Bangladesh-U.S Trade Deal

It’s not just the shutdown news that is worrying the Indian investors, but also the trade deal that has been recently signed between Bangladesh and the U.S. Under this deal, the U.S. is giving Bangladesh some duty-free benefits on textile exports and lower tariffs. The clothes made in Bangladesh using U.S. cotton may get zero tax in the U.S. market. This is what scares the Indian investors, as this deal increases competition for India’s textile exporters. 

Will the Indian Textile Industry Be Impacted?

Whether or not the Indian textile industry is impacted depends on Bangladesh’s decision. If Bangladesh actually bans duty-free imports to support its mills, the Indian exports to Bangladesh may decline. However, if Bangladesh continues to buy cheap yarn from India to keep its textile industry competitive, there will be no major impact on the Indian textile stocks. 

Bangladesh is one of the biggest yarn importers from India. The country imported around 70 crore kilograms of yarn worth $2 billion in 2025, and nearly 78% of this was from India. This clearly indicates that Bangladesh’s textile industry is highly dependent on Indian yarn. If Bangladesh stops duty-free imports or if its spinning mills actually shut down, the garment industry will still require yarn imports. This will not negatively impact the Indian textile industry, but may drive up the demand for Indian yarn, particularly cotton and blended yarn, and their prices.

What Do Analysts Say?

Although the recent volatility of Indian textile stocks seems to be serious, analysts say that the impact on India will be most likely limited. Bangladesh has always been competitive in textiles. Whether the mills in Bangladesh shut down or not, it could potentially support demand for the Indian textiles industry as the shutdown of Bangladeshi mills may increase demand for Indian garments. If Bangladesh continued to import cheap yarn from India, it’s still going to benefit the Indian textiles industry. 

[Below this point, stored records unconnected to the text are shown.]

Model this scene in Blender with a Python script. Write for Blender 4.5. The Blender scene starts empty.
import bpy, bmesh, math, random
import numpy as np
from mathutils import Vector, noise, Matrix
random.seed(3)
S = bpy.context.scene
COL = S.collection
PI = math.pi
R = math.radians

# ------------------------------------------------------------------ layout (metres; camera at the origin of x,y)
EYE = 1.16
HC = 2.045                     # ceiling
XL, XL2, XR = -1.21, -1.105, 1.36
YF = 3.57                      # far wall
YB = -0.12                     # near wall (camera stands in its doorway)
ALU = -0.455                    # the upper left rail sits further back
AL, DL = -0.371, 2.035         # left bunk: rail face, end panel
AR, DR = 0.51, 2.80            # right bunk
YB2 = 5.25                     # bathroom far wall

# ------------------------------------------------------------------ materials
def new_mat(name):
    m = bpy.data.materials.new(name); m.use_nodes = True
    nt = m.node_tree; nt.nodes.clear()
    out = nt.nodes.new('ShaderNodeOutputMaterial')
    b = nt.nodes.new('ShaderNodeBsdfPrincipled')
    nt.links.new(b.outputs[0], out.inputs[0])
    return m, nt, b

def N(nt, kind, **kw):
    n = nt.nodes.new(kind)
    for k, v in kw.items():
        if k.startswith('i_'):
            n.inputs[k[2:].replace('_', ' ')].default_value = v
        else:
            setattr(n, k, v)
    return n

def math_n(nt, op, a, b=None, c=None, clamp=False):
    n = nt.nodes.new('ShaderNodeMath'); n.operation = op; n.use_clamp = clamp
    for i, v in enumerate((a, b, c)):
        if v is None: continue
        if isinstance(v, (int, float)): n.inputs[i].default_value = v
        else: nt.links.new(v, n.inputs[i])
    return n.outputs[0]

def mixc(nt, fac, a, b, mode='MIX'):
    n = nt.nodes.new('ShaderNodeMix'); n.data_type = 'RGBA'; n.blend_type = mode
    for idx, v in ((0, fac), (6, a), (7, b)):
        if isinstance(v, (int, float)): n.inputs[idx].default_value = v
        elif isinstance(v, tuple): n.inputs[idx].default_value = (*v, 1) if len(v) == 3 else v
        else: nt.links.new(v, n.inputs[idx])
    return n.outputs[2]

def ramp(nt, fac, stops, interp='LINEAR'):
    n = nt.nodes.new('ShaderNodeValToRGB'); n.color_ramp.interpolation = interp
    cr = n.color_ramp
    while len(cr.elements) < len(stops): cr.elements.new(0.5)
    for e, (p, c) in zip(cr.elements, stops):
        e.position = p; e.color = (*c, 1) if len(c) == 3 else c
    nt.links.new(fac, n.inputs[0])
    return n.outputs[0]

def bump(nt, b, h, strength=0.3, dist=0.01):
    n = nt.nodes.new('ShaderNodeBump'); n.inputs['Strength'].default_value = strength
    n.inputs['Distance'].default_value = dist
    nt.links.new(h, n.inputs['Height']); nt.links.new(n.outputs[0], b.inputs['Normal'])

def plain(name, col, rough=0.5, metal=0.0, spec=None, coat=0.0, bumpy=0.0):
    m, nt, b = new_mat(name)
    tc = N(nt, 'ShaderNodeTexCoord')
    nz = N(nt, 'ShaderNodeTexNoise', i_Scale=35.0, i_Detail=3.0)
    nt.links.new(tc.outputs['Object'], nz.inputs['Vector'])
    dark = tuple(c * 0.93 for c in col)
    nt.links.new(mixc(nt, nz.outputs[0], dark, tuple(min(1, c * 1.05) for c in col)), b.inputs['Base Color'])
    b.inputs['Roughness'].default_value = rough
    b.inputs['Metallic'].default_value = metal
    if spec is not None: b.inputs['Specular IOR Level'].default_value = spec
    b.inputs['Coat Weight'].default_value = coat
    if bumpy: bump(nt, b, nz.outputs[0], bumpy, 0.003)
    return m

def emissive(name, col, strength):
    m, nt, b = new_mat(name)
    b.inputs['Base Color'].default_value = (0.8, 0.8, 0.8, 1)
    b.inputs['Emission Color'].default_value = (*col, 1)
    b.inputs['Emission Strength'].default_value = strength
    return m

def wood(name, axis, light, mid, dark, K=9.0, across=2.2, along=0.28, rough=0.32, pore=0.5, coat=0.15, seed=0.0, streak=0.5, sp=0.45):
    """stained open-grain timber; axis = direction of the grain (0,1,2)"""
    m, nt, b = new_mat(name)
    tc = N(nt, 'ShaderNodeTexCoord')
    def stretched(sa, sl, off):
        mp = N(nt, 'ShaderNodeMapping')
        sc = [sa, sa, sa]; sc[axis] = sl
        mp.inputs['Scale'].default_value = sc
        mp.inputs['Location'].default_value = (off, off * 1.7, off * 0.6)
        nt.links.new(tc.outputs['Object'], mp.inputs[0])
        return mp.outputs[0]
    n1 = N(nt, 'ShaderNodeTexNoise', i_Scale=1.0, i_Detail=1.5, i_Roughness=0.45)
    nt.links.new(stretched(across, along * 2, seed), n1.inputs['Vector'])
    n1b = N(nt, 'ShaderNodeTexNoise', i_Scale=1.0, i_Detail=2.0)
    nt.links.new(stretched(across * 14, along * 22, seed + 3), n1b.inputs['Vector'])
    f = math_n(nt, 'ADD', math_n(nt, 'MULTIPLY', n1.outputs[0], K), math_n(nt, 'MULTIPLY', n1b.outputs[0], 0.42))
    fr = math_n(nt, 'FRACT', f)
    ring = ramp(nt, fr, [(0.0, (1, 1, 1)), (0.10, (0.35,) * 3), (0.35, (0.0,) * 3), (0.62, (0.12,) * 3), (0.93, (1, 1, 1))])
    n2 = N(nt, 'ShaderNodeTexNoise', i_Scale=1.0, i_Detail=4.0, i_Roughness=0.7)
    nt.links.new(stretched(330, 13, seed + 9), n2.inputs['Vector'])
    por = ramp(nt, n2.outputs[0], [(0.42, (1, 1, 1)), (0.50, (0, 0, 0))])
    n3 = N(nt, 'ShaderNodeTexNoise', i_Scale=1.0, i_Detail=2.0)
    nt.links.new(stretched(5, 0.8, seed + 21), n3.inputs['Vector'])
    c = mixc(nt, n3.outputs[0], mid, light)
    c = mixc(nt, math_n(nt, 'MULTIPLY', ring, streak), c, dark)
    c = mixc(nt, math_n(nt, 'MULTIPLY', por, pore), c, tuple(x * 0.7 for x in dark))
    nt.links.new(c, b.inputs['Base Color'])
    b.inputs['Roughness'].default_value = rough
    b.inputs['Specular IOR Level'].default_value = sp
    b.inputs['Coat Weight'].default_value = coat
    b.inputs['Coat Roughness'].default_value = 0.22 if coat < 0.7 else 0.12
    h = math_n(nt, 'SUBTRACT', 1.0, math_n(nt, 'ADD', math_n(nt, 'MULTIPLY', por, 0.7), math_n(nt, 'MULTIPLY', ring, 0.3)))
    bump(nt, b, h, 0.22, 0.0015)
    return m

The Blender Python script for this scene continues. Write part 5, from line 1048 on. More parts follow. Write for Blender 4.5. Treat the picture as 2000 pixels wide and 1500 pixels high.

So, according to analysts, the textile stocks may fall in the short-term, but the long-term impact is still uncertain. It will likely be moderate and not very serious. 

Disclaimer: This article is for informational purposes only and should not be considered as investment advice. Strategic Alpha shall not be responsible for any investment decisions taken based on the information provided above in this blog.